1.Thus From My Lips, By Yours, My Sin Is Purged 2. Love Jealous One, Love 3. Incomplete Is A Leech 4. Bloodsucker Pt. II 5. Terrible! How Terrible For The Great City! 6. The Widow 7. Wake Dead Man, Wake 8. Admission : Regret 9. One : Twentyseven 10. Of Want And Misery : The Nothing That Kills

OVERVIEW

 Some movies you can just watch whenever and they’re always a good time.  For me, that means popping in Spinal Tap or Dumb and Dumber or something and getting ready to predictably laugh my face sore.  Other ones you watch every once in a while, not cause they’re any less well-done, but cause they’re so raw, emotional, and intense that one viewing leaves you having watched a pretty good movie, but one that leaves you a bit moved and thinking about stuff you wouldn’t ordinarily think about.  Shawshank Redemption or Memento, anyone?

            Where’s this going?  I’ll tell ya.  On “Son, I Loved You At Your Darkest”, As Cities Burn basically pulls off the melodic, emotional hardcore version of the latter type of film.  Very reminiscent of old school Christian hardcore legends Strongarm (who basically became Further Seems Forever, for anyone who’s keeping score), ACB play a recipe that sounds like been-there-done-that emotional hardcore, but somehow manage to inject it with enough originality, passion, and genuinely raw emotion to make for one riveting listen.  The music itself is a back-and-forth between easily intelligible, but still anquished screaming, melodic clean vocals, off-time breakdowns (but not of the tough-guy moshcore variety), tranquil interludes, and everything in between.  Like the aforementioned Strongarm and former labelmates The Beloved, ACB also maintain an excellent lyrical focus, weaving stories around themes of relationships, redemption, and self-reflection that would easily find lesser bands spewing retarded emo tripe.

SONGS

“Thus From My Lips…” is a great example of just about everything ACB does right here – everything from the off-time slam-dance parts to the genuinely insightful clean vocals is here in full force, and the same can be said for “Love, Jealous One, Love”, except in spades this time.  The latter is easily one of my favorites.  “Incomplete Is a Leech” winds up being one of the spacier, more mellow cuts on here until the absolutely vicious slamfest at about 1:50, and “Bloodsucker, Pt.
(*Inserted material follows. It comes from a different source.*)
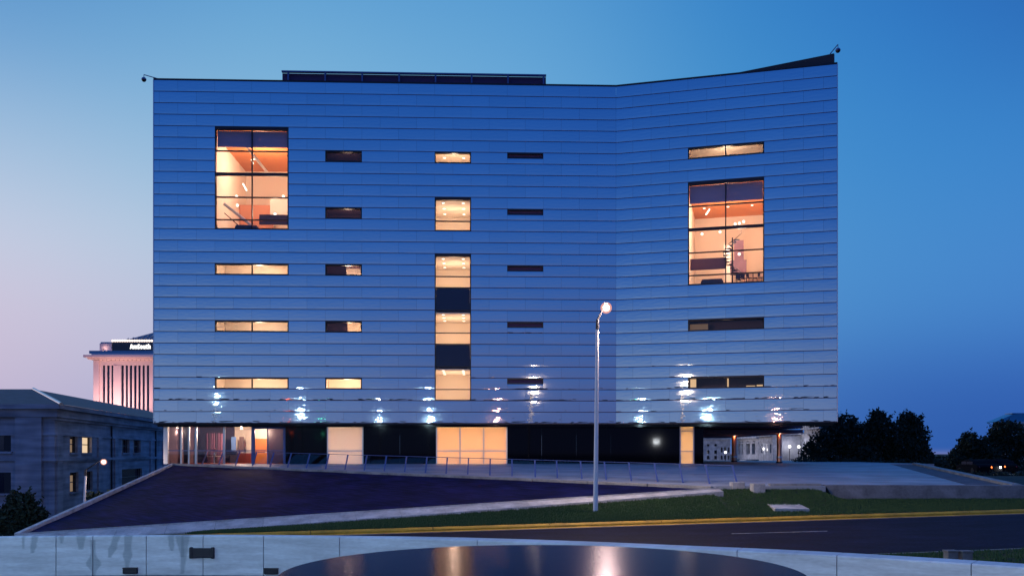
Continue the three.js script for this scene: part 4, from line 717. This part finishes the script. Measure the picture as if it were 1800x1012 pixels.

II” is much more of a straight-ahead rocker with some sweet arpeggio work and another one of my favorites, and “Terrible! How Terrible For the Great City!” slows things down for some slow-burn emotional catharsis.  The closest we’ll get to a ballad on this record comes in the form of “The Widow”, a genuinely emotionally wrenching tune with incredibly well-written and somewhat chilling lyrics that gradually crescendos into “Wake Dead Man, Wake”, which has to be one of the most intense, cathartic songs on the disc.  “Admission: Regret” throws down with some more sweet breakdowns & riffing, not to mention a special guest appearance from scream virtuoso Josh Scogin, and “One: Twentyseven” basically serves up more of the same.  This leaves the 6:38 closer, “Of Want and Misery: The Nothing That Kills”, which is one of the best-written songs on here and yet another instance where ACB’s writing skills allow the songs to cross from potentially horrible to instantly memorable.  Good stuff.

CONCLUSION

I’m aware that this isn’t really close to most of what we review here at S:o:R, but in a style that’s mostly known these days for girl jeans and retarded self-pity, As Cities Burn is the exception – an emotional hardcore band that’s genuine, talented, and earnest in their music, and it shows.  This might not be a record I reach for a lot, but like those movies we mentioned earlier, that’s no bad thing.